Exercise brief: Write out each line of the listing as it stands, without the images.

Data segment:
== == ==

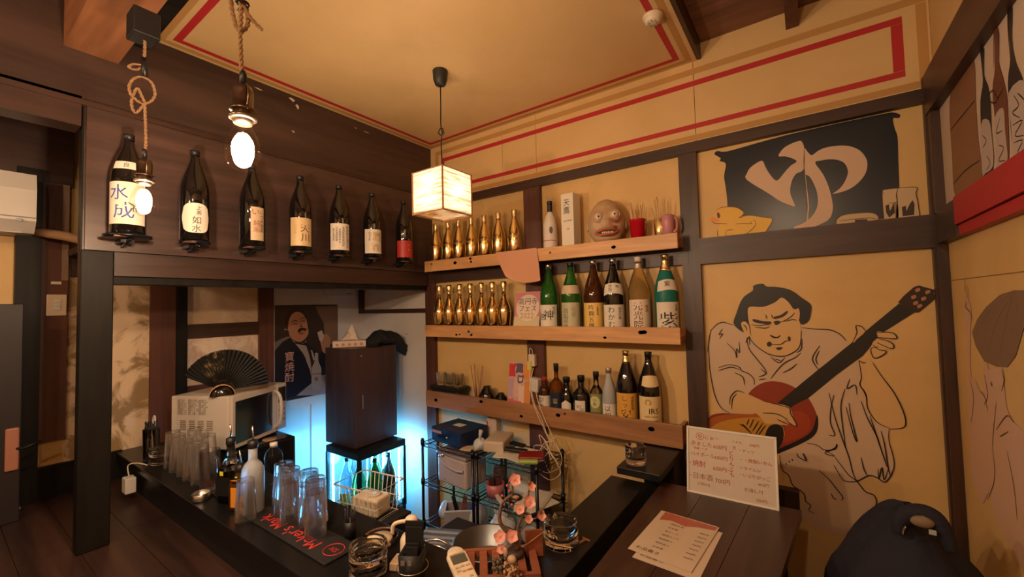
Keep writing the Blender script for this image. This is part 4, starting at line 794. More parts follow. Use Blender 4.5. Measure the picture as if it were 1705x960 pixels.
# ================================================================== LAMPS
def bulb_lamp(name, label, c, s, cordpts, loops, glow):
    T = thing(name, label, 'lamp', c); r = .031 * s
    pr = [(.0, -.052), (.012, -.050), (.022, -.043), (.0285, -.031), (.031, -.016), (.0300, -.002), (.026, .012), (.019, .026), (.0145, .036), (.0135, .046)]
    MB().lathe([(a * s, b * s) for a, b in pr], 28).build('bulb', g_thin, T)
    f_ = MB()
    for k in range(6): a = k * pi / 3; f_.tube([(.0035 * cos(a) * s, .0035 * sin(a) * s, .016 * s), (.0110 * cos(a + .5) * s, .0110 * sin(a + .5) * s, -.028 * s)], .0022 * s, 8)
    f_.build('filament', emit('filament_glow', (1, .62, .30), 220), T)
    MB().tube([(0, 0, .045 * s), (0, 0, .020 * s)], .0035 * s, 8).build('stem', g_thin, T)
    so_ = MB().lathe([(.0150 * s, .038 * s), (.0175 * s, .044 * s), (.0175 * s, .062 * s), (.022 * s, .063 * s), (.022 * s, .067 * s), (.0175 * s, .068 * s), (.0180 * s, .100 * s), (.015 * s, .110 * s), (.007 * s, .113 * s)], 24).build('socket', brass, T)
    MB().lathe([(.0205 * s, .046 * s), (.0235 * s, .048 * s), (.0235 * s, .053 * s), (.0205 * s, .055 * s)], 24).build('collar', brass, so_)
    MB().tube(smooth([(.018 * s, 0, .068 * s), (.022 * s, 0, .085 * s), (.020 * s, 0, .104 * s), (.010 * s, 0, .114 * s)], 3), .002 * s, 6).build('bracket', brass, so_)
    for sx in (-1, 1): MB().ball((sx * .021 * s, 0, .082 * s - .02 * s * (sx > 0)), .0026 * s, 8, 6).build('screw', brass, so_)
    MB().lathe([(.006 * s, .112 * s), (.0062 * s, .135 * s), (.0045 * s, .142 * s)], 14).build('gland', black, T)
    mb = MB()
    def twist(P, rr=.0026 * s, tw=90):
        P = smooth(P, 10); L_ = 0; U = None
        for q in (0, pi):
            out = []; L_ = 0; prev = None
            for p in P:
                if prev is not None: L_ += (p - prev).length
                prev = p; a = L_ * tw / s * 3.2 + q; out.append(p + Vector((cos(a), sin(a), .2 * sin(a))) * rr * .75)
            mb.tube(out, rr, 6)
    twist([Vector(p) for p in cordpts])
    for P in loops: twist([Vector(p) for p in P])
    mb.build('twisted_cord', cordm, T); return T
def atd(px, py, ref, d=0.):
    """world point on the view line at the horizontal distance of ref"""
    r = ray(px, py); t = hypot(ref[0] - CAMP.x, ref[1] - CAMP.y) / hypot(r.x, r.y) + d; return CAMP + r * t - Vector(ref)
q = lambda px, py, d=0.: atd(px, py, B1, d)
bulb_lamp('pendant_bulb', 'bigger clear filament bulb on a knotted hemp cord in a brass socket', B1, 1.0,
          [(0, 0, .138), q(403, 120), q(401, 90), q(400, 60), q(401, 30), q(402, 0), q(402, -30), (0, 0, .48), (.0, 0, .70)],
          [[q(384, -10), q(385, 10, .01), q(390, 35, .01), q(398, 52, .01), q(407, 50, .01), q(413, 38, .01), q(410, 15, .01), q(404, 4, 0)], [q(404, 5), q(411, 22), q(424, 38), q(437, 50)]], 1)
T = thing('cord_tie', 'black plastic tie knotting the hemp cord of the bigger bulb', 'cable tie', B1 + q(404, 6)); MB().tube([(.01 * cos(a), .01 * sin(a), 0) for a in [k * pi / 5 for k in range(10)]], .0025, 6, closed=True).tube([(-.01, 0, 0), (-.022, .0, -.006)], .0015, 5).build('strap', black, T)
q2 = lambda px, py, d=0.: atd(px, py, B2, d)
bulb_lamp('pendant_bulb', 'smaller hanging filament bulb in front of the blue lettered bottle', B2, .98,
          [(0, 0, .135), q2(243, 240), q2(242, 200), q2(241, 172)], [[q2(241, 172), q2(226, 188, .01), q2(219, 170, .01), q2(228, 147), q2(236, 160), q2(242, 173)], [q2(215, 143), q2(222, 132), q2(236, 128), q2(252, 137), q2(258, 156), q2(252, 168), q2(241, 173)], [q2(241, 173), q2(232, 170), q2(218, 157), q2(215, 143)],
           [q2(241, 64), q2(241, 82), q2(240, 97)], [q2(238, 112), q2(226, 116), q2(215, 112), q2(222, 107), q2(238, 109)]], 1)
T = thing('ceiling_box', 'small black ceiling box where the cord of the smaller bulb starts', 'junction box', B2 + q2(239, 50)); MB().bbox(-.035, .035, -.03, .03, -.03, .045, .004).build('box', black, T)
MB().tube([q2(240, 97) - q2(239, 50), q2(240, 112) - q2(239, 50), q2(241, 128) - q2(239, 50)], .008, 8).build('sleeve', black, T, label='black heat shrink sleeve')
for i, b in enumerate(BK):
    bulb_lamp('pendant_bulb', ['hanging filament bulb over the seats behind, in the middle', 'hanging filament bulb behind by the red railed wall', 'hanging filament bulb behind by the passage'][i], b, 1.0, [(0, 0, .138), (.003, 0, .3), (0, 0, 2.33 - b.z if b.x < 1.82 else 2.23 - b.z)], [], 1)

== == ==

Completed exercise:
Keep writing the Blender script for this image. This is part 4, starting at line 794. More parts follow. Use Blender 4.5. Measure the picture as if it were 1705x960 pixels.
# ================================================================== LAMPS
def bulb_lamp(name, label, c, s, cordpts, loops, glow):
    T = thing(name, label, 'lamp', c); r = .031 * s
    pr = [(.0, -.052), (.012, -.050), (.022, -.043), (.0285, -.031), (.031, -.016), (.0300, -.002), (.026, .012), (.019, .026), (.0145, .036), (.0135, .046)]
    MB().lathe([(a * s, b * s) for a, b in pr], 28).build('bulb', g_thin, T)
    f_ = MB()
    for k in range(6): a = k * pi / 3; f_.tube([(.0035 * cos(a) * s, .0035 * sin(a) * s, .016 * s), (.0110 * cos(a + .5) * s, .0110 * sin(a + .5) * s, -.028 * s)], .0022 * s, 8)
    f_.build('filament', emit('filament_glow', (1, .62, .30), 220), T)
    MB().tube([(0, 0, .045 * s), (0, 0, .020 * s)], .0035 * s, 8).build('stem', g_thin, T)
    so_ = MB().lathe([(.0150 * s, .038 * s), (.0175 * s, .044 * s), (.0175 * s, .062 * s), (.022 * s, .063 * s), (.022 * s, .067 * s), (.0175 * s, .068 * s), (.0180 * s, .100 * s), (.015 * s, .110 * s), (.007 * s, .113 * s)], 24).build('socket', brass, T)
    MB().lathe([(.0205 * s, .046 * s), (.0235 * s, .048 * s), (.0235 * s, .053 * s), (.0205 * s, .055 * s)], 24).build('collar', brass, so_)
    MB().tube(smooth([(.018 * s, 0, .068 * s), (.022 * s, 0, .085 * s), (.020 * s, 0, .104 * s), (.010 * s, 0, .114 * s)], 3), .002 * s, 6).build('bracket', brass, so_)
    for sx in (-1, 1): MB().ball((sx * .021 * s, 0, .082 * s - .02 * s * (sx > 0)), .0026 * s, 8, 6).build('screw', brass, so_)
    MB().lathe([(.006 * s, .112 * s), (.0062 * s, .135 * s), (.0045 * s, .142 * s)], 14).build('gland', black, T)
    mb = MB()
    def twist(P, rr=.0026 * s, tw=90):
        P = smooth(P, 10); L_ = 0; U = None
        for q in (0, pi):
            out = []; L_ = 0; prev = None
            for p in P:
                if prev is not None: L_ += (p - prev).length
                prev = p; a = L_ * tw / s * 3.2 + q; out.append(p + Vector((cos(a), sin(a), .2 * sin(a))) * rr * .75)
            mb.tube(out, rr, 6)
    twist([Vector(p) for p in cordpts])
    for P in loops: twist([Vector(p) for p in P])
    mb.build('twisted_cord', cordm, T); return T
def atd(px, py, ref, d=0.):
    """world point on the view line at the horizontal distance of ref"""
    r = ray(px, py); t = hypot(ref[0] - CAMP.x, ref[1] - CAMP.y) / hypot(r.x, r.y) + d; return CAMP + r * t - Vector(ref)
q = lambda px, py, d=0.: atd(px, py, B1, d)
bulb_lamp('pendant_bulb', 'bigger clear filament bulb on a knotted hemp cord in a brass socket', B1, 1.0,
          [(0, 0, .138), q(403, 120), q(401, 90), q(400, 60), q(401, 30), q(402, 0), q(402, -30), (0, 0, .48), (.0, 0, .70)],
          [[q(384, -10), q(385, 10, .01), q(390, 35, .01), q(398, 52, .01), q(407, 50, .01), q(413, 38, .01), q(410, 15, .01), q(404, 4, 0)], [q(404, 5), q(411, 22), q(424, 38), q(437, 50)]], 1)
T = thing('cord_tie', 'black plastic tie knotting the hemp cord of the bigger bulb', 'cable tie', B1 + q(404, 6)); MB().tube([(.01 * cos(a), .01 * sin(a), 0) for a in [k * pi / 5 for k in range(10)]], .0025, 6, closed=True).tube([(-.01, 0, 0), (-.022, .0, -.006)], .0015, 5).build('strap', black, T)
q2 = lambda px, py, d=0.: atd(px, py, B2, d)
bulb_lamp('pendant_bulb', 'smaller hanging filament bulb in front of the blue lettered bottle', B2, .98,
          [(0, 0, .135), q2(243, 240), q2(242, 200), q2(241, 172)], [[q2(241, 172), q2(226, 188, .01), q2(219, 170, .01), q2(228, 147), q2(236, 160), q2(242, 173)], [q2(215, 143), q2(222, 132), q2(236, 128), q2(252, 137), q2(258, 156), q2(252, 168), q2(241, 173)], [q2(241, 173), q2(232, 170), q2(218, 157), q2(215, 143)],
           [q2(241, 64), q2(241, 82), q2(240, 97)], [q2(238, 112), q2(226, 116), q2(215, 112), q2(222, 107), q2(238, 109)]], 1)
T = thing('ceiling_box', 'small black ceiling box where the cord of the smaller bulb starts', 'junction box', B2 + q2(239, 50)); MB().bbox(-.035, .035, -.03, .03, -.03, .045, .004).build('box', black, T)
MB().tube([q2(240, 97) - q2(239, 50), q2(240, 112) - q2(239, 50), q2(241, 128) - q2(239, 50)], .008, 8).build('sleeve', black, T, label='black heat shrink sleeve')
for i, b in enumerate(BK):
    bulb_lamp('pendant_bulb', ['hanging filament bulb over the seats behind, in the middle', 'hanging filament bulb behind by the red railed wall', 'hanging filament bulb behind by the passage'][i], b, 1.0, [(0, 0, .138), (.003, 0, .3), (0, 0, 2.33 - b.z if b.x < 1.82 else 2.23 - b.z)], [], 1)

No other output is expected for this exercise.